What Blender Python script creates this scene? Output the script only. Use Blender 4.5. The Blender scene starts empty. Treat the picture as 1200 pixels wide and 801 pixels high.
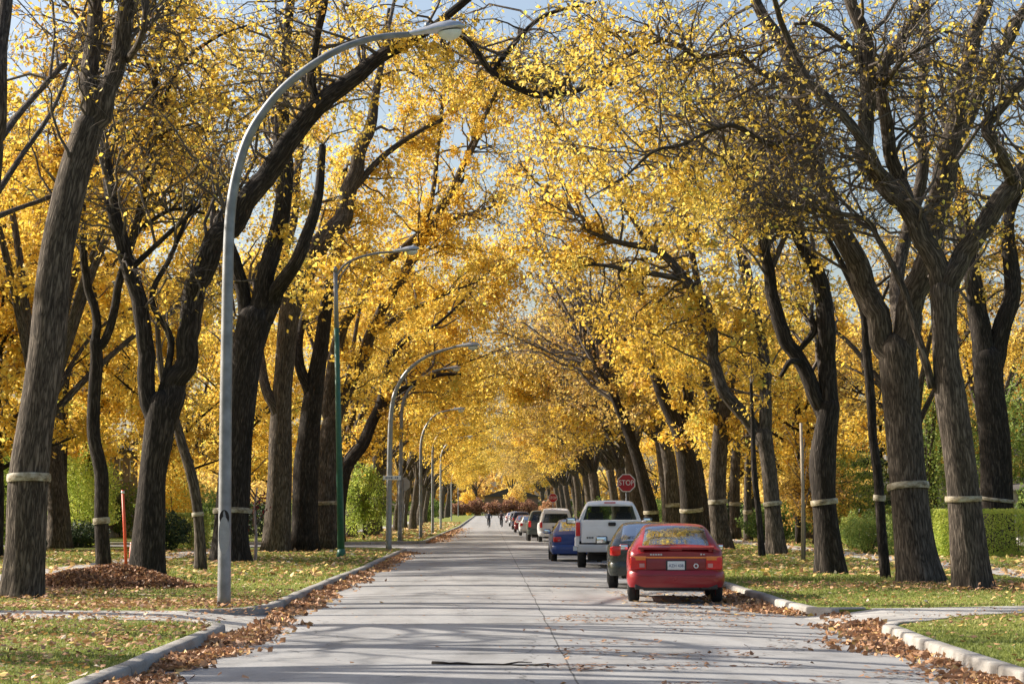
import bpy, bmesh, math, random
import numpy as np
from mathutils import Vector, Matrix, Euler

# ------------------------------------------------------------------ basics
scene = bpy.context.scene
COL = scene.collection
rng = np.random.default_rng(11)
random.seed(5)
F, H = 2500.0, 1.63                      # focal length in photo pixels, eye height
PITCH, YAW = math.atan(200.5 / F), math.atan(25.0 / F)
CAM_E = Euler((math.pi / 2 + PITCH, 0, -YAW), 'XYZ')
CAM_M = np.array(CAM_E.to_matrix())

def ray(px, py):
    return CAM_M @ np.array([(px - 600.0) / F, -(py - 400.5) / F, -1.0])

def P(px, py, Y):
    d = ray(px, py); t = Y / d[1]
    return np.array([d[0] * t, Y, H + d[2] * t])

def ground_z(Y):
    return float(np.clip((Y - 240.0) / 240.0, 0, 1))

LAWN = 0.13
def G(px, py, z=LAWN):
    d = ray(px, py); t = (z - H) / d[2]
    return np.array([d[0] * t, d[1] * t, z])

def tag(o, label=None, cat=None, group=None, kind=None):
    if label: o['label'] = label
    if cat: o['category'] = cat
    if group: o['group'] = group
    if kind: o['kind'] = kind
    return o

def empty(name, loc, rz=0.0, label=None, cat=None, group=None):
    o = bpy.data.objects.new(name, None); COL.objects.link(o)
    o.location = [float(v) for v in loc]; o.rotation_euler = (0, 0, rz); o.empty_display_size = 0.3
    return tag(o, label, cat, group)

def copy_tree(o, parent=None):
    c = o.copy(); COL.objects.link(c); c.parent = parent
    for ch in list(o.children): copy_tree(ch, c)
    return c

class MB:
    """collects quads/tris as numpy blocks and links them as one mesh object"""
    def __init__(self):
        self.v, self.q, self.uv, self.m, self.t, self.n = [], [], [], [], [], 0
    def add(self, verts, quads, uv=None, mat=0, tint=None):
        verts = np.asarray(verts, float); quads = np.asarray(quads, int)
        self.v.append(verts); self.q.append(quads + self.n)
        self.uv.append(np.zeros((len(quads), 4, 2)) if uv is None else np.asarray(uv, float))
        self.m.append(np.full(len(quads), mat, int) if np.isscalar(mat) else np.asarray(mat, int))
        self.t.append(np.full(len(verts), 0.5) if tint is None else np.broadcast_to(tint, (len(verts),)).astype(float))
        self.n += len(verts)
    def build(self, name, mats, parent=None, origin=(0, 0, 0), smooth=True, sharp=None, loc=None):
        v = np.concatenate(self.v) - np.asarray(origin, float)
        q = np.concatenate(self.q); uv = np.concatenate(self.uv); m = np.concatenate(self.m); t = np.concatenate(self.t)
        tri = q[:, 3] == q[:, 2]
        counts = np.where(tri, 3, 4)
        keep = np.ones((len(q), 4), bool); keep[tri, 3] = False
        loops = q[keep]; luv = uv[keep]
        me = bpy.data.meshes.new(name)
        me.vertices.add(len(v)); me.vertices.foreach_set('co', v.astype(np.float32).ravel())
        me.loops.add(len(loops)); me.loops.foreach_set('vertex_index', loops.astype(np.int32))
        me.polygons.add(len(q))
        starts = np.concatenate([[0], np.cumsum(counts)[:-1]])
        me.polygons.foreach_set('loop_start', starts.astype(np.int32))
        me.polygons.foreach_set('loop_total', counts.astype(np.int32))
        me.polygons.foreach_set('material_index', m.astype(np.int32))
        me.polygons.foreach_set('use_smooth', np.full(len(q), smooth, bool))
        l = me.uv_layers.new(name='UVMap'); l.data.foreach_set('uv', luv.astype(np.float32).ravel())
        a = me.attributes.new('tint', 'FLOAT', 'POINT'); a.data.foreach_set('value', t.astype(np.float32))
        me.update(calc_edges=True); me.validate()
        if sharp: me.set_sharp_from_angle(angle=math.radians(sharp))
        for mm in (mats if isinstance(mats, (list, tuple)) else [mats]): me.materials.append(mm)
        o = bpy.data.objects.new(name, me); COL.objects.link(o); o.parent = parent
        if loc is not None: o.location = [float(x) for x in loc]
        return o

def catmull(pts, n_per):
    pts = np.asarray(pts, float)
    if len(pts) < 3: 
        s = np.linspace(0, 1, max(2, n_per + 1))[:, None]
        return pts[0] * (1 - s) + pts[-1] * s
    p = np.vstack([2 * pts[0] - pts[1], pts, 2 * pts[-1] - pts[-2]])
    out = []
    for i in range(1, len(p) - 2):
        s = np.linspace(0, 1, n_per, endpoint=False)[:, None]
        a, b, c, d = p[i - 1], p[i], p[i + 1], p[i + 2]
        out.append(0.5 * (2 * b + (c - a) * s + (2 * a - 5 * b + 4 * c - d) * s ** 2 + (3 * b - a - 3 * c + d) * s ** 3))
    out.append(pts[-1][None])
    return np.vstack(out)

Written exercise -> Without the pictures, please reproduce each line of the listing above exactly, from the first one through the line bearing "from mathutils import Vector, Matrix, Euler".

Reply to the task ->
What Blender Python script creates this scene? Output the script only. Use Blender 4.5. The Blender scene starts empty. Treat the picture as 1200 pixels wide and 801 pixels high.
import bpy, bmesh, math, random
import numpy as np
from mathutils import Vector, Matrix, Euler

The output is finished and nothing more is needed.